First, not all children followed the random assignment—some assigned to Head Start did not attend, some assigned to the control group went to Head Start–actual effects are 50 percent larger than the critics acknowledge for this reason alone.  Second, control group children also attended other preschool programs pushing the underestimation even higher.  Third, even though gains from Head Start are observed to diminish over time, this cannot be attributed entirely to some unexplained “fade out.”  Other studies find that extensive compensatory efforts by the public schools for those farthest behind offset some of the initial gains from preschool–which is why these studies find cost-savings during the early school years.

Defenders of Head Start cite a number of other studies that find substantial effects for Head Start, including some that find that initial effects on achievement disappear.  Long-term gains are attributed to unmeasured improvements in “grit,” socio-emotional development, parenting, or some other unknown cause.  Yet, these other studies are not as methodologically strong as the national randomized trial and their results are sometimes implausibly large and mysterious compared to those in the rest of the research literature much of which is less favorable.  The most rigorous studies of other preschool programs that find long-term gains do not see effects disappear and re-emerge.  And, the national randomized trial of Head Start indicates that effects on social-emotional development and parenting are too small to produce the hoped for large long-term gains.

Weighing all of the evidence and not just that cited by partisans on one side or the other, the most accurate conclusion is that Head Start produces modest benefits including some long-term gains for children.
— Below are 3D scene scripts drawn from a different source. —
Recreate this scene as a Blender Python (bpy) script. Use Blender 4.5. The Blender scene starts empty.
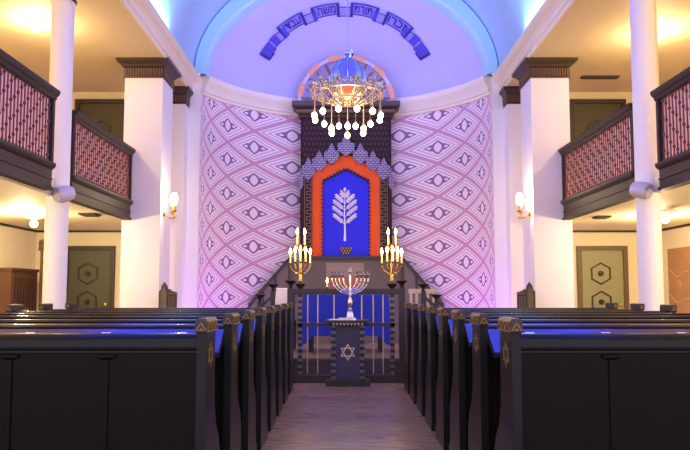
import bpy, bmesh, math, random
from math import sin, cos, pi, radians, sqrt
from mathutils import Vector, Matrix
random.seed(7)
S = bpy.context.scene
COL = S.collection
EYE = 1.30

# ---------------------------------------------------------------- materials
def lin(c):
    return tuple((v/255/12.92) if v/255 <= .04045 else ((v/255+.055)/1.055)**2.4 for v in c)
def mat(name, rgb, rough=.5, metal=0., noise=0., nscale=8., spec=.5, coat=0., emit=None, estr=0., bump=0.):
    m = bpy.data.materials.new(name); m.use_nodes = True
    nt = m.node_tree; b = nt.nodes['Principled BSDF']
    c = lin(rgb)+(1,)
    b.inputs['Base Color'].default_value = c
    b.inputs['Roughness'].default_value = rough
    b.inputs['Metallic'].default_value = metal
    b.inputs['Specular IOR Level'].default_value = spec
    b.inputs['Coat Weight'].default_value = coat
    if noise or bump:
        tc = nt.nodes.new('ShaderNodeTexCoord'); n = nt.nodes.new('ShaderNodeTexNoise')
        n.inputs['Scale'].default_value = nscale; n.inputs['Detail'].default_value = 4
        nt.links.new(tc.outputs['Object'], n.inputs['Vector'])
        if noise:
            mx = nt.nodes.new('ShaderNodeMix'); mx.data_type = 'RGBA'
            mx.inputs[6].default_value = tuple(v*(1-noise) for v in c[:3])+(1,)
            mx.inputs[7].default_value = tuple(min(1, v*(1+noise)) for v in c[:3])+(1,)
            nt.links.new(n.outputs['Fac'], mx.inputs[0]); nt.links.new(mx.outputs[2], b.inputs['Base Color'])
        if bump:
            bp = nt.nodes.new('ShaderNodeBump'); bp.inputs['Strength'].default_value = bump; bp.inputs['Distance'].default_value = .01
            nt.links.new(n.outputs['Fac'], bp.inputs['Height']); nt.links.new(bp.outputs[0], b.inputs['Normal'])
    if emit:
        b.inputs['Emission Color'].default_value = lin(emit)+(1,); b.inputs['Emission Strength'].default_value = estr
    return m
class NG:
    """small helper for math node chains"""
    def __init__(s, m): s.nt = m.node_tree; s.b = s.nt.nodes['Principled BSDF']
    def n(s, t): return s.nt.nodes.new(t)
    def l(s, a, b): s.nt.links.new(a, b)
    def m(s, op, a, b=0., c=0.):
        nd = s.n('ShaderNodeMath'); nd.operation = op
        for i, v in enumerate((a, b, c)):
            if isinstance(v, (int, float)): nd.inputs[i].default_value = v
            else: s.l(v, nd.inputs[i])
        return nd.outputs[0]
    def mix(s, f, a, b):
        nd = s.n('ShaderNodeMix'); nd.data_type = 'RGBA'
        for i, v in ((0, f), (6, a), (7, b)):
            if isinstance(v, (int, float)): nd.inputs[i].default_value = v
            elif isinstance(v, tuple): nd.inputs[i].default_value = v
            else: s.l(v, nd.inputs[i])
        return nd.outputs[2]

M = {}
M['plaster'] = mat('white_plaster', (240, 234, 236), .6, noise=.02, nscale=2)
M['cream'] = mat('cream_plaster', (240, 226, 188), .7, noise=.03, nscale=2)
M['cream_ceiling'] = mat('cream_ceiling_paint', (222, 202, 164), .7, noise=.03, nscale=2)
M['cornice'] = mat('cornice_plaster', (240, 228, 212), .6)
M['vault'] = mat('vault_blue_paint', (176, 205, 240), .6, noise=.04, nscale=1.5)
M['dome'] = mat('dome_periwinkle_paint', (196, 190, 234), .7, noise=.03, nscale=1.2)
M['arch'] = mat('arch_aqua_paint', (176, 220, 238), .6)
M['dark'] = mat('dark_stained_wood', (62, 45, 40), .4, noise=.25, nscale=12)
M['darkflat'] = mat('dark_trim_wood', (58, 42, 36), .5)
M['rail'] = mat('balcony_rail_wood', (44, 28, 28), .55, noise=.2, nscale=10)
M['fascia'] = mat('balcony_fascia_wood', (48, 30, 28), .55, noise=.2, nscale=6)
M['baluster'] = mat('baluster_wood', (112, 58, 48), .4)
M['bead'] = mat('baluster_bead', (72, 36, 34), .4)
M['backing'] = mat('balustrade_pink_panel', (246, 192, 176), .7)
M['pew'] = mat('pew_black_lacquer', (24, 18, 15), .38, noise=.25, nscale=5, spec=.12)
M['pewend'] = mat('pew_end_lacquer', (26, 25, 26), .36, noise=.2, nscale=5, spec=.3)
M['pewtop'] = mat('pew_polished_top', (18, 15, 15), .2, spec=.3)
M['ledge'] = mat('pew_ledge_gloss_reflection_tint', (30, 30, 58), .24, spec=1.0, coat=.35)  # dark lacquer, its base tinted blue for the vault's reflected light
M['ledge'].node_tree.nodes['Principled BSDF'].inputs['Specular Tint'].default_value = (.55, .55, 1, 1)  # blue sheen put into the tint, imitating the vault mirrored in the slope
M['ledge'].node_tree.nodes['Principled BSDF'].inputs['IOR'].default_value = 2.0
M['seat'] = mat('pew_seat_wood', (34, 30, 30), .35)
M['capwood'] = mat('pew_cap_wood', (58, 46, 40), .4)
M['gold'] = mat('gold_paint', (142, 112, 72), .45, metal=.1)
M['brass'] = mat('polished_brass', (214, 170, 84), .25, metal=1.)
M['palegold'] = mat('pale_gilt_silver', (226, 204, 170), .25, metal=.85)
M['goldline'] = mat('pale_gold_line', (246, 230, 196), .4)
M['silver'] = mat('polished_silver', (220, 214, 220), .22, metal=.9)
M['tag'] = mat('white_seat_tag', (225, 222, 225), .4)
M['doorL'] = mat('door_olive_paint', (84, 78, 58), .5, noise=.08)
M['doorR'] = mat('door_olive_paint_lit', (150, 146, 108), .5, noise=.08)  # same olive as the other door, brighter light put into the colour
M['doorU'] = mat('upper_door_olive', (76, 68, 46), .5, noise=.08)
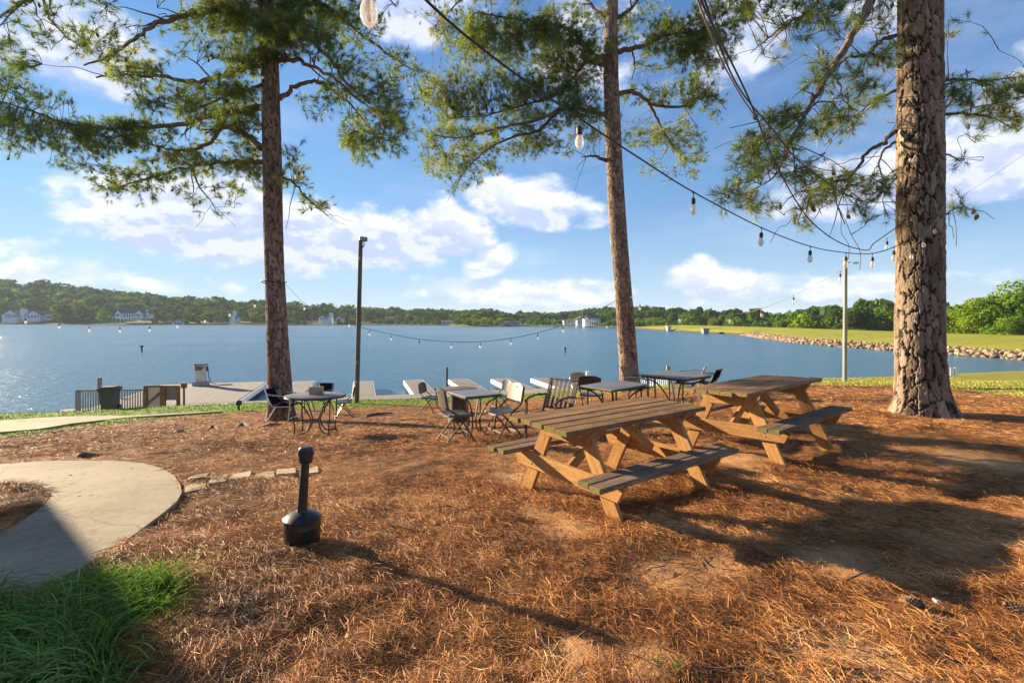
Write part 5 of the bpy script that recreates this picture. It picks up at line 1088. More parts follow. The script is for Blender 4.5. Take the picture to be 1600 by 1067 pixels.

The much maligned public schools produce larger gains in achievement beginning in kindergarten which may well erase some of Head Start’s gains, but such efforts can be costly.  Head Start’s cost-savings and other benefits may well exceed its costs.  Yet, that is not enough.  Head Start could produce larger gains if the program was better focused and made other improvements.  Reforms being implemented by the Obama administration are an important step in that direction.  More are needed including substantial deregulation at the federal level that would permit greater flexibility an innovation. Unshackled from unrealistic mission expansion and agency micromanagement, and refocused on education as job one, Head Start could actually produce the results that both its critics and defenders seek.